What the Japan crisis means for Asian manufacturing hub

The immediate economic crunch across East Asia is expected to ease. It may then give way to a boom in exports of materials that Japan needs for reconstruction, a boost to Asian producers.

Toru Hanai/Reuters
People enjoy fishing near a container area (background) at a port in Tokyo on Feb. 23. For Asian exporters, the immediate impact of Friday's magnitude 9.0 earthquake and tsunami has been a disruption of trade with Japan.

Across East Asia, people have been on edge over the risk of deadly radiation spreading from Japan. While that possibility is still remote, the ripples from a severe economic blow to Japan may prove more lasting for developing countries that depend on Japanese trade and investment.

Economists say it’s too early to know the full financial impact of Friday’s magnitude 9.0 earthquake and subsequent tsunami, given the evolving nuclear-plant crisis. However, Barclays Capital has estimated that the total cost could exceed 3 percent of Japanese GDP. This would mean an increased burden on Japan’s government, which is already heavily indebted, and on Japanese companies that must replace destroyed assets.

For Asian exporters, the immediate impact has been a disruption of trade with Japan. This includes multinational companies that rely on sophisticated Japanese components, such as electronic parts, for products that are finished elsewhere. Suppliers of materials to Japan’s giant auto industry have also been affected, with rubber prices falling sharply on fears of a prolonged slowdown.

This immediate crunch is expected to ease, though. Indeed, it may give way to a boom in exports of materials that Japan needs for reconstruction, giving a boost to Asian producers.

This was the pattern seen after the 1995 Kobe quake, says Chatib Basri, an economics professor at the University of Indonesia in Jakarta. “After one quarter, there was an economic recovery because a lot of money was put in by the Japanese government.”

Thailand, Malaysia, and Singapore

Thailand’s central bank echoed this point, arguing that Thailand wouldn’t be badly affected by the quake. In Malaysia, a securities company, CIMB, estimated that a 1 percent drop in Japan’s GDP would shave only 0.2 percent from Malaysia’s economic output. But economists say that exports from Thailand, Malaysia, and Singapore to Japan will definitely take a hit in the short term.

A more long-term worry for countries like Vietnam and Indonesia is whether or not Japanese investment will be diverted by the domestic tragedy. Last year, Japan was the fourth-largest foreign investor in Indonesia and is a major aid donor. It has pledged to support various Indonesian economic projects, including a $24 billion plan to upgrade Jakarta’s creaky infrastructure.

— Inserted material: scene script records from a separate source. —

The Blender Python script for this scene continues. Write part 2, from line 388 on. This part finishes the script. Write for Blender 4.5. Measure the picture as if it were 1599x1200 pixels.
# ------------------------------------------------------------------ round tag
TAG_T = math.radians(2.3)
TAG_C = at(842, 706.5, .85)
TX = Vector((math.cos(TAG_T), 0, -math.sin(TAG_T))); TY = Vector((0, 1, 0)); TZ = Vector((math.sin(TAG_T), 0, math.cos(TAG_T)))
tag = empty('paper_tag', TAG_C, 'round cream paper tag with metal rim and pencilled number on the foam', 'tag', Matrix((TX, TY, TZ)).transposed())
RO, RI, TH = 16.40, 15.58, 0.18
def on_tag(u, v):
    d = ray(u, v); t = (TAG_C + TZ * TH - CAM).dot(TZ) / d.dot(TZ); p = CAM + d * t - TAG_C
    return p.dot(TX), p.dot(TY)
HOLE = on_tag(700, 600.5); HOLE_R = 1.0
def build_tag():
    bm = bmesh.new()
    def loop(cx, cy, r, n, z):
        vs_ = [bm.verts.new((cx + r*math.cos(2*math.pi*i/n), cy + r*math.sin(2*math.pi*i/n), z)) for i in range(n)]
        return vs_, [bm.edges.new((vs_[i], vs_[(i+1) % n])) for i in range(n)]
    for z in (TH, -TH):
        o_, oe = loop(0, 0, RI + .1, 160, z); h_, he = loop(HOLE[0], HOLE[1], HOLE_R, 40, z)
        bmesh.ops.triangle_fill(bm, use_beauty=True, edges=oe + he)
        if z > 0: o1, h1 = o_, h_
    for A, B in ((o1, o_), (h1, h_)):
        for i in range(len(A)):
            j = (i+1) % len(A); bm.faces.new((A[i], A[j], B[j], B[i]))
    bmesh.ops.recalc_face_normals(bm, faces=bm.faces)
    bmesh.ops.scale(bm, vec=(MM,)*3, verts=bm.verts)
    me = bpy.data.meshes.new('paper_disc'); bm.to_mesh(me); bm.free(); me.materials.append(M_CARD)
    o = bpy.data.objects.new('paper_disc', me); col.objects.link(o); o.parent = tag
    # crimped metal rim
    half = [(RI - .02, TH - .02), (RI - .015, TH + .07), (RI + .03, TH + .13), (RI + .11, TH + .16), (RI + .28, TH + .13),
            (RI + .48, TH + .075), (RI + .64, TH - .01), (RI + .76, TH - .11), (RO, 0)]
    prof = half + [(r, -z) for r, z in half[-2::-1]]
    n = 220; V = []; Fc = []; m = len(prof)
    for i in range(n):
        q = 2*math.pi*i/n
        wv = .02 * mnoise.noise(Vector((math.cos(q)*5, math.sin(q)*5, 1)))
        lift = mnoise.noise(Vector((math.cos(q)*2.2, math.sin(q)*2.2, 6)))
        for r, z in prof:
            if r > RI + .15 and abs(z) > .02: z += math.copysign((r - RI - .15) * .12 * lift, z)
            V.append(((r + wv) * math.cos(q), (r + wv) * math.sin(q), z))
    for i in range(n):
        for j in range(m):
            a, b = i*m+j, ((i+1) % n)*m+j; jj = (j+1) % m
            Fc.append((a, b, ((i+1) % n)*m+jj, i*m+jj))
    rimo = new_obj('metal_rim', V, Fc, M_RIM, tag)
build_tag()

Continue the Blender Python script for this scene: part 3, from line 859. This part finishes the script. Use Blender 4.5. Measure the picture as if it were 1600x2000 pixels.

Indonesian government officials have insisted that Japan wouldn’t scale down its commitment to these projects. “So far, everything is still on track, nothing has been delayed,” Economic Minister Hatta Rajasa said on Monday, the Jakarta Post reported.

Strained finances

But economists warn that Japan’s finances, both public and private, could be strained by the earthquake’s impact, particularly if the nuclear crisis leads to greater dependence on other forms of energy, virtually all of which Japan must import.

Japan is a major supplier of capital to much of Asia, so any repatriation of funds would be felt in regional financial markets, says Joseph Zveglich, assistant chief economist at the Asian Development Bank in Manila.

“Funds are likely to be diverted to reconstruction efforts, implying that less capital could be available for investments abroad,” he says.

Manufacturing across Asia

Since the 1980s, Japanese companies have steadily shifted manufacturing to other parts of Asia, seeking to lower their operating costs and tap new markets. Some analysts contend that this trend may accelerate in the wake of the earthquake as companies try to lessen their reliance on domestic operations.

The quake has also exposed the drawbacks to Japan’s “just-in-time” system for delivering components to factories, a system that relies on reliable transport and communications. While Japanese auto makers source most parts from local suppliers, more sophisticated parts are made in Japan and shipped to plants in countries like China and Thailand.

Andrew Stotz, head of research at Kim Eng Securities in Bangkok, says Japanese companies may have to tread carefully in expanding in markets like Thailand, which has been courting Japanese investors in industrial zones.

“There’s politics and nationalism that will be in play, if Japanese companies try to shift to Thailand instead of rebuilding at home,” he warns.

Indonesia should receive continued support from Japan in the form of concessionary loans for major projects, says Mr. Chatib, who is an informal adviser to Indonesian President Susilo Bambang Yudhoyono. He points out that Japanese aid wasn’t cut after the 2008 global recession, even though Japan’s finances were strained at the time.

“It’s not because they love us so much, it’s because their economic interests are at stake in Indonesia,” he says.